Une nouvelle carrière couronnée de succès en patinage de vitesse
Comme le dit le quadruple champion olympique norvégien Johan Olav Koss, héros des Jeux de Lillehammer 1994, "Je ne pense pas avoir jamais vu ça dans l'histoire du patinage de vitesse. Quelqu'un qui n'a pas grandi avec des patins, qui ne sait pas comment patiner comme ceux qui ont appris depuis leur plus tendre enfance : sa détermination, sa passion pour le sport, son amour de la glisse sur les anneaux glacés ont fait d'elle la meilleure mondiale dans ce sport !' . En sept semaines, elle intègre l'équipe nationale ; en trois mois, elle obtient son premier top 10 aux championnats du monde ; en dix-sept mois, elle se retrouve aux Jeux d'hiver de Salt Lake City 2002 où elle remporte sa première médaille sur la glace, le bronze à l'arrivée du 5 000 m.

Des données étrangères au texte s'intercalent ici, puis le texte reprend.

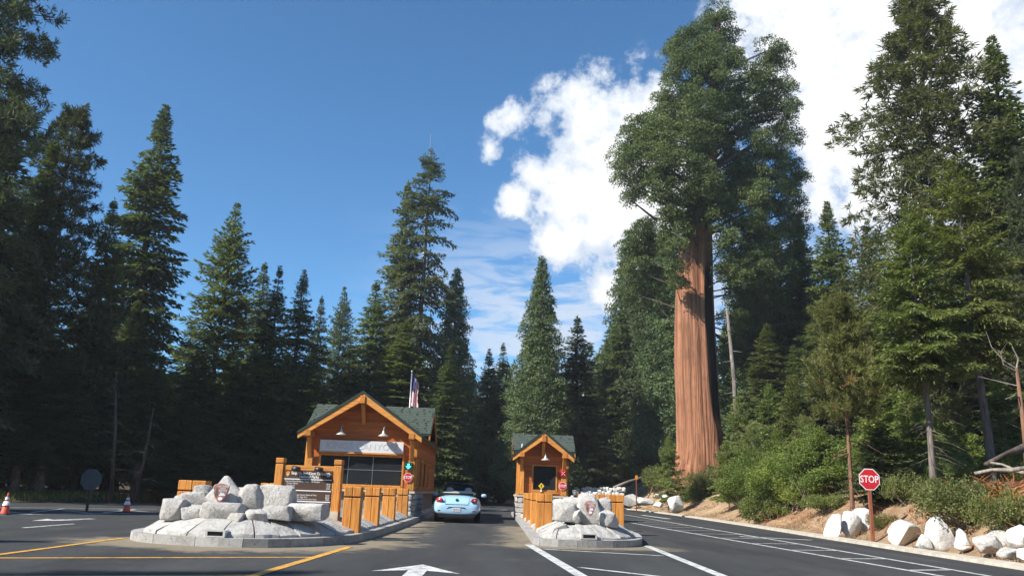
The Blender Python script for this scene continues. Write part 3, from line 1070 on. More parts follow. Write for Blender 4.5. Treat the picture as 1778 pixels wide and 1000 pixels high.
reg('near_pine', 8, 3.9, *pine_mesh('near_pine', 13, 8, 2.0, 4.0, 62, M['pine_light'], M['bark_pine'], 22, 26, 0.24, 0.032, 0.05, 0.6, 0.9, 0.11, 22, 0.0, 0.03))
reg('sapling_fir', 4.5, 3.4, *fir_mesh('sapling_fir', 14, 4.5, 1.7, 0.15, 105, 0.12, M['fir_grey'], M['bark_grey'], dens=1.1, spray=0.22, sw=0.085, pw=0.9, ragged=0.2, rtrunk=0.06))
reg('cedar_sap', 6, 3.0, *fir_mesh('cedar_sap', 31, 6, 1.55, 0.9, 120, 0.10, M['fir_light'], M['stem'], dens=1.0, spray=0.21, sw=0.075, pw=0.8, ragged=0.3, up_top=0.9, rtrunk=0.055, dead=12, deadlen=0.7))
reg('pine_sap', 5, 3.0, *pine_mesh('pine_sap', 32, 5, 1.5, 0.8, 46, M['pine_light'], M['stem'], 12, 24, 0.22, 0.03, 0.0, 0.7, 1.0, 0.05, 6, 0.0))
reg('leafy', 6.5, 3.6, *shrub_mesh('leafy', 15, M['leaf_bright'], 12500, 1.7, 6.5, 0.125, 40, 14, 0.3, 0.34))
reg('shrub_bright', 2.2, 3.4, *shrub_mesh('shrub_bright', 16, M['leaf_bright'], 11000, 1.6, 2.2, 0.095, 26, 14))
reg('shrub_mid', 1.7, 3.2, *shrub_mesh('shrub_mid', 17, M['leaf_mid'], 11000, 1.5, 1.7, 0.085, 24, 14))
reg('shrub_olive', 1.2, 3.2, *shrub_mesh('shrub_olive', 18, M['leaf_olive'], 9500, 1.5, 1.2, 0.075, 24, 18))
reg('shrub_dark', 1.5, 3.4, *shrub_mesh('shrub_dark', 19, M['leaf_mid'], 9000, 1.6, 1.5, 0.10, 22, 8, 0.2, 0.34))

trng = random.Random(5)


def place(kind, name, label, px, py, Yd, wpx, group=None, cat='tree', zsink=0.0, rz=None):
    """a tree whose top shows at (px,py) of the photograph, Yd metres down the road, wpx wide"""
    H, Wd, crown, trunk, dead = PROTO[kind]
    top = at(px, py, Yd)
    z0 = float(hgt(top[0], Yd)) - zsink
    sz = (top[2] - z0) / H
    if kind in ('fir_a', 'fir_b', 'fir_c', 'fir_spire', 'fir_layer', 'seq_z'):
        wpx *= 1.25
    sx = (wpx / FOC * Yd) / Wd
    o = thing(name, label, cat, (top[0], Yd, z0), trng.random() * 6.28 if rz is None else rz, group)
    o.scale = (sx, sx, sz)
    if rz is None:
        o.rotation_euler = (trng.gauss(0, 0.012), trng.gauss(0, 0.010), o.rotation_euler[2])
    link('trunk' if cat == 'tree' else 'stem', trunk, o)
    link('crown' if cat == 'tree' else 'foliage', crown, o)
    if dead:
        link('dead_needles', dead, o)
    return o


def place_xy(kind, name, label, x, y, sx, sz, group=None, cat='tree', rz=None):
    H, Wd, crown, trunk, dead = PROTO[kind]
    o = thing(name, label, cat, (x, y, float(hgt(x, y)) - 0.05), trng.random() * 6.28 if rz is None else rz, group)
    o.scale = (sx, sx, sz)
    link('trunk' if cat == 'tree' else 'stem', trunk, o)
    link('crown' if cat == 'tree' else 'foliage', crown, o)
    return o


# ---- left side
G_L = 'conifers behind the exit lanes on the left'
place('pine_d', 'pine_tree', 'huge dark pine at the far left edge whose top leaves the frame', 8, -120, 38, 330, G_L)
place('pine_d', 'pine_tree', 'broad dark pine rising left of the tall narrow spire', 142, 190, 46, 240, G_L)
place('fir_a', 'fir_tree', 'broad black green fir filling the left edge below the huge pine', 22, 130, 41, 190, G_L)
place('fir_a', 'fir_tree', 'dark fir filling the gap between the two big left pines', 92, 245, 44, 130, G_L)
place('fir_b', 'fir_tree', 'dark fir standing in front of the tall left spire at its left foot', 205, 345, 49, 110, G_L)
place('fir_spire', 'fir_tree', 'tall narrow spire fir, the highest on the left against the blue sky', 290, 182, 62, 145, G_L)
place('fir_layer', 'fir_tree', 'fir with level layered branches right of the tall left spire', 404, 355, 56, 150, G_L)
place('fir_b', 'fir_tree', 'pointed fir just right of the layered fir, first of two close tops', 462, 455, 64, 90, G_L)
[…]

Championne du monde sur la distance en 2004 à Séoul (Clara Hughes remportera en tout six médailles aux Championnats du monde de patinage de vitesse, jusqu'en 2008), elle connaît ensuite ce triomphe aux Jeux de Turin 2006, où en compagnie de Kristina Grove et Cindy Classen, elle gagne également la médaille d'argent de la poursuite par équipes. Les Canadiennes sont devancées en finale par les Allemandes.
Quatre ans plus tard à Vancouver, Clara Hughes est la porte-drapeau de la délégation canadienne lors de Ia cérémonie d'ouverture. Sur l’ovale olympique de Richmond, elle termine 5e du 3000 m, puis, se remémore-t-elle, "je n'ai pas conservé mon titre du 5 000 m mais je me suis classée 3e, en patinant mieux que je ne l'avais jamais fait de toute ma vie. Quand j'ai franchi la ligne d'arrivée, je me souviens m'être dit. "C'est terminé pour moi". Aux Jeux d'hiver, oui, mais pas aux Jeux d'été, puisqu'on la retrouve sur son vélo à Londres en 2012, où elle prend la 5e place du contre-la-montre.
Si elle fait partie des cinq athlètes qui ont gagné des médailles aux Jeux d'été et d'hiver, Clara Hughes est la seule à être montée sur plusieurs podiums dans chaque édition. Deux médailles de bronze en cyclisme, une en or, une en argent et deux en bronze en patinage de vitesse. "De là où je viens, je n'aurais jamais dû accomplir ce que j'ai réussi. Mais si j'ai pu le faire, alors tout le monde le peut. Enfant, le sport m'a transformée et m'a donné une direction dans la vie. Cela m'a donné une vie, et je ne pourrai jamais l'oublier."